- Task requirements
Only the lines from the top of the listing below to the line that has "dm_.build('door_panel', M_dkglass, do_)" should be echoed, with both ends kept and pictures left out.
■ ■ ■ ■
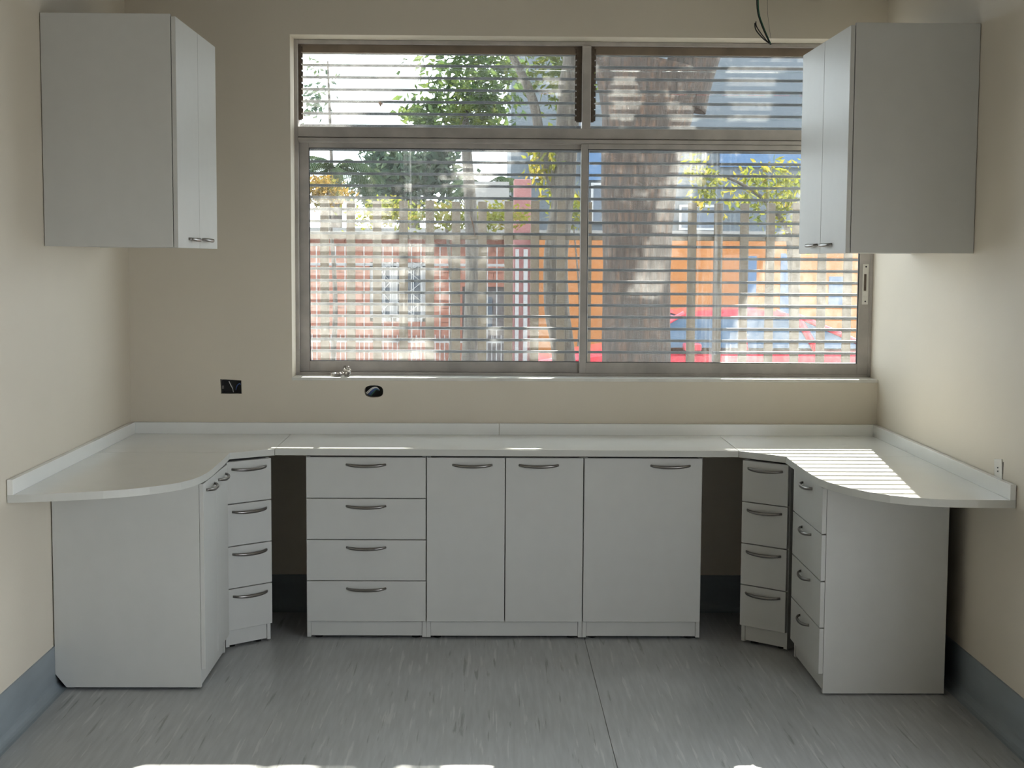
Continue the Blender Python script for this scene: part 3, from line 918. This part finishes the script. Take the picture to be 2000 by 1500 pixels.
# courses of brick on the facade, proud of the render
rowh = 0.105
zz = GZ + 0.9
bk = None
row = 0
while zz < zt_ - 0.1:
    xx = xl + (0.13 if row % 2 else 0.0) + 1.2
    while xx < xr - 0.28:
        mid = xx + 0.13
        blocked = (wl0.x - 0.18 < mid < wl1.x + 0.18 and wz0 - 0.1 < zz + 0.05 < wz1 + 0.1) or (dx0 - 0.15 < mid < dx1 + 0.15 and zz < dz1)
        if not blocked:
            if bk is None:
                o = box_obj('brick', (0.004, 0.252, -0.014, 0.0, 0.004, rowh - 0.008), M_brick, hs); bk = o.data
            else:
                o = new_obj('brick', bk, hs)
            o.location = (xx - hs.location.x, HY - hs.location.y - random.uniform(0, 0.004), zz - GZ)
        xx += 0.258
    zz += rowh; row += 1
wn = MB()
cw = (wl0.x + wl1.x) / 2 - 0.06
for (a, b, c_, d_) in ((wl0.x, wl0.x + 0.06, wz0, wz1), (wl1.x - 0.06, wl1.x, wz0, wz1), (cw - 0.05, cw + 0.05, wz0, wz1), (wl0.x, wl1.x, wz0, wz0 + 0.05), (wl0.x, wl1.x, wz1 - 0.07, wz1)):
    wn.box(a, b, HY + 0.03, HY + 0.10, c_, d_)
wo = rel(wn.build('window', M_whiteiron, hs), hs)
for (a, b) in ((wl0.x + 0.06, cw - 0.05), (cw + 0.05, wl1.x - 0.06)):
    p_ = box_obj('pane', (a, b, HY + 0.11, HY + 0.12, wz0 + 0.05, wz1 - 0.07), M_dkglass, wo)
    gm = MB()
    nn = 3
    for k in range(nn + 1):
        x_ = a + (b - a) * k / nn
        gm.box(x_ - 0.007, x_ + 0.007, HY - 0.03, HY - 0.015, wz0, wz1)
    for k in range(3):
        za, zb = wz0 + (wz1 - wz0) * k / 3, wz0 + (wz1 - wz0) * (k + 1) / 3
        for (p0, p1) in (((a, za), (b, zb)), ((a, zb), (b, za))):
            gm.tube([(p0[0], HY - 0.022, p0[1]), (p1[0], HY - 0.022, p1[1])], 0.007, 5)
    gm.build('grille', M_whiteiron, wo)
do_ = rel(box_obj('door', (dx0, dx1, HY + 0.05, HY + 0.12, GZ, dz1), M_door, hs), hs)
dm_ = MB()
for x_ in (dx0 + 0.14, (dx0 + dx1) / 2):
    dm_.box(x_, x_ + (dx1 - dx0) / 2 - 0.2, HY + 0.035, HY + 0.05, GZ + 1.0, dz1 - 0.15)
dm_.build('door_panel', M_dkglass, do_)

# ---- white iron fence in front of the house
WY = 12.6
wf = empty('iron_fence', (at(800, 600, WY).x, WY, GZ), 0, 'white iron railing of thin upright bars along the far pavement', 'fence')
fxa, fxb = at(560, 600, WY).x, at(1000, 600, WY).x
z_top, z_mid, z_mid2 = at(800, 517, WY).z, at(800, 643, WY).z, at(800, 667, WY).z
sp_ = 18.45 * (WY - CY) / F_PX
xx = at(618.5, 600, WY).x - 3 * sp_
tall = short = None
k = 0
while xx < fxb:
    if tall is None:
        o = box_obj('bar', (-0.007, 0.007, -0.007, 0.007, 0.02, at(800, 478, WY).z - GZ), M_whiteiron, wf); tall = o.data
    else:
        o = new_obj('bar', tall, wf)
    o.location = (xx - wf.location.x, 0, 0)
    if short is None:
        o = box_obj('bar', (-0.006, 0.006, -0.006, 0.006, 0.02, z_mid2 + 0.09 - GZ), M_whiteiron, wf); short = o.data
    else:
        o = new_obj('bar', short, wf)
    o.location = (xx + sp_ / 2 - wf.location.x, 0, 0)
    xx += sp_
for (zc, hh) in ((z_top, 0.035), (z_mid, 0.012), (z_mid2, 0.034)):
    rel(box_obj('rail', (fxa, fxb, WY + 0.008, WY + 0.03, zc - hh / 2, zc + hh / 2), M_whiteiron, wf), wf)
for (ua, ub) in ((1006, 1013), (1022, 1030)):
    rel(box_obj('post', (at(ua, 600, WY).x, at(ub, 600, WY).x, WY - 0.03, WY + 0.04, GZ, at(1010, 487, WY).z), M_whiteiron, wf, 0.004), wf)
pc = MB(); pc.box(at(1003, 500, WY + 0.5).x, at(1037, 500, WY + 0.5).x, WY + 0.5, WY + 0.85, GZ, at(1020, 350, WY + 0.5).z)
tag(pc.build('gate_column', M_pink, None, 0.01), 'faded red square column beside the white gate posts', 'column')

# ---- orange wall
OY = 12.9
m_ = MB(); m_.box(at(1040, 600, OY).x, at(1760, 600, OY).x, OY, OY + 0.25, GZ, at(1300, 458, OY).z)
ow = m_.build('orange_wall', M_orange)
tag(ow, 'plain orange rendered garden wall behind the red car', 'wall')
box_obj('coping', (at(1040, 600, OY).x - 0.03, at(1760, 600, OY).x, OY - 0.04, OY + 0.29, at(1300, 458, OY).z, at(1300, 458, OY).z + 0.05), M_hgrey, ow)
for (ua, ub, va, vb) in ((1455, 1478, 500, 575), (1525, 1545, 495, 640), (1620, 1650, 540, 600)):
    rel(box_obj('painted_panel', (at(ua, 500, OY).x, at(ub, 500, OY).x, OY - 0.012, OY, at(ua, vb, OY).z, at(ua, va, OY).z), M_blue, ow), ow)

# ---- tall blue-grey building
BY = 17.5
bx0, bx1 = at(998, 300, BY).x, at(1800, 300, BY).x
tb = empty('tall_building', ((bx0 + bx1) / 2, BY, GZ), 0, 'tall pale blue-grey building rising behind the orange wall', 'building')
rel(box_obj('wall', (bx0, bx1, BY, BY + 5, GZ, 7.6), M_hblue, tb), tb)
for (ua, ub, va, vb) in ((1158, 1176, 362, 432), (1330, 1400, 405, 445), (1040, 1064, 300, 345), (1600, 1640, 300, 380)):
    a, b = at(ua, vb, BY), at(ub, va, BY)
    f_ = MB()
    f_.box(a.x - 0.04, b.x + 0.04, BY - 0.05, BY, a.z - 0.04, a.z); f_.box(a.x - 0.04, b.x + 0.04, BY - 0.05, BY, b.z, b.z + 0.04)
    f_.box(a.x - 0.04, a.x, BY - 0.05, BY, a.z, b.z); f_.box(b.x, b.x + 0.04, BY - 0.05, BY, a.z, b.z)
    wo = rel(f_.build('window', M_whiteiron, tb), tb)
    box_obj('pane', (a.x, b.x, BY - 0.02, BY - 0.01, a.z, b.z), M_dkglass, wo)
for (ua, ub, va, vb) in ((1134, 1174, 270, 352), (1405, 1590, 292, 326)):
    a, b = at(ua, vb, BY), at(ub, va, BY)
    rel(box_obj('painted_panel', (a.x, b.x, BY - 0.06, BY, a.z, b.z), M_blue, tb), tb)

# ---- overhead power lines
for i, (v0, v1, sag) in enumerate(((92, 120, 0.35), (100, 135, 0.45), (150, 160, 0.5))):
    a, b = at(560, v0, 13), at(1000, v1, 11)
    a = a + Vector((-6, 2, 0.9)); b = b + Vector((6, -1, 0.9))
    m_ = MB()
    m_.tube([a.lerp(b, t / 20) - Vector((0, 0, sag * 4 * (t / 20) * (1 - t / 20))) for t in range(21)], 0.012, 6)
    tag(m_.build('power_line', M_wireblk), ('topmost', 'middle', 'lowest')[i] + ' of three dark power lines sagging across the sky', 'cable', 'power lines')

# ---- red car parked in the street
CYN, CYF = 8.25, 9.85
def cz(v): return at(1400, v, 8.5).z
def cxx(u): return at(u, 640, 8.5).x
car = empty('red_car', (cxx(1390), 9.05, GZ - 0.1), 0, 'red hatchback car parked in front of the orange wall', 'car')
road = GZ - 0.1
prof = [(cxx(1040), road + 0.28), (cxx(1040), cz(712)), (cxx(1052), cz(703)), (cxx(1110), cz(693)), (cxx(1170), cz(683)), (cxx(1222), cz(676)),
        (cxx(1300), cz(684)), (cxx(1450), cz(683)), (cxx(1600), cz(680)), (cxx(1690), cz(676)), (cxx(1735), cz(682)), (cxx(1750), cz(720)), (cxx(1748), road + 0.30)]
m_ = MB()
nS = 7
rings = []
for j in range(nS):
    q = j / (nS - 1)
    y_ = CYN + (CYF - CYN) * q
    e = abs(2 * q - 1) ** 4
    rings.append([m_.bm.verts.new((p[0] + (prof[0][0] * 0.5 + prof[-1][0] * 0.5 - p[0]) * 0.03 * e, y_, p[1] - 0.05 * e * (p[1] > 0.2))) for p in prof])
for j in range(nS - 1):
    for i in range(len(prof)):
        k = (i + 1) % len(prof)
        f = m_.bm.faces.new((rings[j][i], rings[j][k], rings[j + 1][k], rings[j + 1][i])); f.smooth = False
m_.bm.faces.new(rings[0][::-1]); m_.bm.faces.new(rings[-1])
body = rel(m_.build('body', M_car, car), car)
# cabin: roof, pillars and glass as tapered shapes
lowp = [(cxx(1215), cz(678)), (cxx(1700), cz(678))]
roof = [(cxx(1335), cz(612)), (cxx(1370), cz(606.5)), (cxx(1440), cz(603.5)), (cxx(1510), cz(607)), (cxx(1555), cz(615))]
def cab(pts, inset_lo, inset_hi, zlo, zhi, name, mat):
    mm_ = MB()
    def yy(z, side):
        q = (z - zlo) / (zhi - zlo)
        ins = inset_lo + (inset_hi - inset_lo) * q
        return CYN + ins if side == 0 else CYF - ins
    a = [mm_.bm.verts.new((p[0], yy(p[1], 0), p[1])) for p in pts]
    b = [mm_.bm.verts.new((p[0], yy(p[1], 1), p[1])) for p in pts]
    n = len(pts)
    mm_.bm.faces.new(a); mm_.bm.faces.new(b[::-1])
    for i in range(n):
        mm_.bm.faces.new((a[i], b[i], b[(i + 1) % n], a[(i + 1) % n]))
    return rel(mm_.build(name, mat, car), car)
zl, zh = cz(678), cz(604)
cab([lowp[0]] + [(p[0], p[1] - 0.03) for p in roof] + [lowp[1]], 0.12, 0.26, zl, zh, 'cabin_glass', M_carglass)
cab([(roof[0][0] - 0.03, roof[0][1] - 0.03)] + roof + [(roof[-1][0] + 0.02, roof[-1][1] - 0.035)], 0.11, 0.24, zl, zh, 'roof', M_car)
def pillar(p0, p1, r_, name='pillar'):
    for side in (0, 1):
        mm_ = MB()
        def yq(z):
            q = (z - zl) / (zh - zl); ins = 0.115 + 0.14 * q
            return CYN + ins if side == 0 else CYF - ins
        mm_.tube([(p0[0], yq(p0[1]), p0[1]), (p1[0], yq(p1[1]), p1[1])], r_, 8)
        rel(mm_.build(name, M_car, car), car)
pillar(lowp[0], roof[0], 0.028)
pillar((cxx(1452), cz(682)), (cxx(1445), cz(606)), 0.035)
pillar((cxx(1590), cz(682)), (cxx(1555), cz(616)), 0.040)
pillar(lowp[1], roof[-1], 0.030)
for (ux) in (1135, 1640):
    for y_ in (CYN + 0.1, CYF - 0.1):
        mm_ = MB(); mm_.tube([(cxx(ux), y_ - 0.11, road + 0.29), (cxx(ux), y_ + 0.11, road + 0.29)], 0.29, 24)
        wh = rel(mm_.build('wheel', M_tyre, car), car)
        mm_ = MB(); mm_.tube([(cxx(ux), y_ - 0.115, road + 0.29), (cxx(ux), y_ + 0.115, road + 0.29)], 0.18, 16); mm_.build('rim', M_rim, wh)
mm_ = MB(); mm_.box(cxx(1330), cxx(1362), CYN - 0.10, CYN + 0.10, cz(682), cz(668)); rel(mm_.build('mirror', M_car, car, 0.012), car)
mm_ = MB(); mm_.box(cxx(1060), cxx(1735), CYN - 0.004, CYN + 0.02, cz(712), cz(707)); rel(mm_.build('side_moulding', M_black, car), car)
for u_ in (1250, 1450, 1600):
    mm_ = MB(); mm_.box(cxx(u_) - 0.003, cxx(u_) + 0.003, CYN - 0.003, CYN + 0.03, road + 0.35, cz(690)); rel(mm_.build('door_seam', M_black, car), car)

# ---- dry bits caught on the grille
M_dry = plain('dry_brown_leaf', (0.16, 0.075, 0.04), 0.8, var=0.2, scale=40)
p0 = at(919, 422, GY - 0.012); p1 = at(924, 440, GY - 0.012); p2 = at(928, 462, GY - 0.012)
m_ = MB(); m_.tube([p0, p1, p2], [0.0016, 0.0042, 0.0012], 7)
tag(m_.build('twig', M_dry), 'thin dark twig caught on the grille bars of the left sash', 'twig')
q = at(743, 203, GY - 0.012)
m_ = MB(); m_.prism([(q.x - 0.012, q.z + 0.006), (q.x - 0.002, q.z + 0.014), (q.x + 0.008, q.z + 0.004), (q.x + 0.016, q.z), (q.x + 0.004, q.z - 0.006), (q.x + 0.001, q.z - 0.020), (q.x - 0.005, q.z - 0.006)], q.y - 0.001, q.y + 0.001, 'y')
tag(m_.build('dry_leaf', M_dry), 'small dry brown leaf caught on the upper left grille', 'leaf')
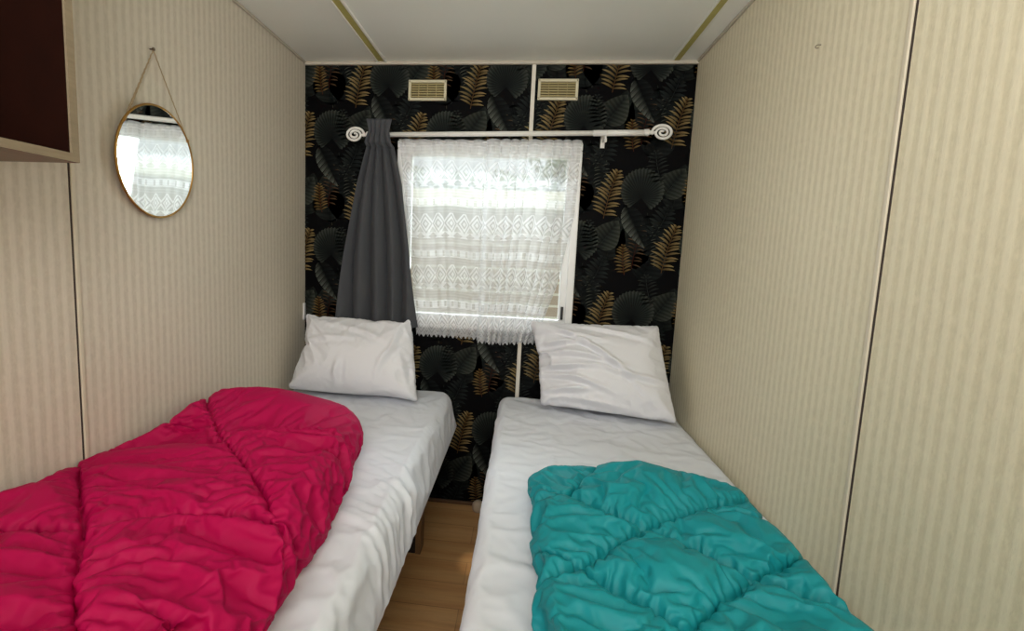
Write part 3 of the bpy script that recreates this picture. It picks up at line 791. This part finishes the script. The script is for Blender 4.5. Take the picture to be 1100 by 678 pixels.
■ ■ ■ ■
- Task output
Continue the Blender Python script for this scene: part 3, from line 918. This part finishes the script. Take the picture to be 2000 by 1500 pixels.
# courses of brick on the facade, proud of the render
rowh = 0.105
zz = GZ + 0.9
bk = None
row = 0
while zz < zt_ - 0.1:
    xx = xl + (0.13 if row % 2 else 0.0) + 1.2
    while xx < xr - 0.28:
        mid = xx + 0.13
        blocked = (wl0.x - 0.18 < mid < wl1.x + 0.18 and wz0 - 0.1 < zz + 0.05 < wz1 + 0.1) or (dx0 - 0.15 < mid < dx1 + 0.15 and zz < dz1)
        if not blocked:
            if bk is None:
                o = box_obj('brick', (0.004, 0.252, -0.014, 0.0, 0.004, rowh - 0.008), M_brick, hs); bk = o.data
            else:
                o = new_obj('brick', bk, hs)
            o.location = (xx - hs.location.x, HY - hs.location.y - random.uniform(0, 0.004), zz - GZ)
        xx += 0.258
    zz += rowh; row += 1
wn = MB()
cw = (wl0.x + wl1.x) / 2 - 0.06
for (a, b, c_, d_) in ((wl0.x, wl0.x + 0.06, wz0, wz1), (wl1.x - 0.06, wl1.x, wz0, wz1), (cw - 0.05, cw + 0.05, wz0, wz1), (wl0.x, wl1.x, wz0, wz0 + 0.05), (wl0.x, wl1.x, wz1 - 0.07, wz1)):
    wn.box(a, b, HY + 0.03, HY + 0.10, c_, d_)
wo = rel(wn.build('window', M_whiteiron, hs), hs)
for (a, b) in ((wl0.x + 0.06, cw - 0.05), (cw + 0.05, wl1.x - 0.06)):
    p_ = box_obj('pane', (a, b, HY + 0.11, HY + 0.12, wz0 + 0.05, wz1 - 0.07), M_dkglass, wo)
    gm = MB()
    nn = 3
    for k in range(nn + 1):
        x_ = a + (b - a) * k / nn
        gm.box(x_ - 0.007, x_ + 0.007, HY - 0.03, HY - 0.015, wz0, wz1)
    for k in range(3):
        za, zb = wz0 + (wz1 - wz0) * k / 3, wz0 + (wz1 - wz0) * (k + 1) / 3
        for (p0, p1) in (((a, za), (b, zb)), ((a, zb), (b, za))):
            gm.tube([(p0[0], HY - 0.022, p0[1]), (p1[0], HY - 0.022, p1[1])], 0.007, 5)
    gm.build('grille', M_whiteiron, wo)
do_ = rel(box_obj('door', (dx0, dx1, HY + 0.05, HY + 0.12, GZ, dz1), M_door, hs), hs)
dm_ = MB()
for x_ in (dx0 + 0.14, (dx0 + dx1) / 2):
    dm_.box(x_, x_ + (dx1 - dx0) / 2 - 0.2, HY + 0.035, HY + 0.05, GZ + 1.0, dz1 - 0.15)
dm_.build('door_panel', M_dkglass, do_)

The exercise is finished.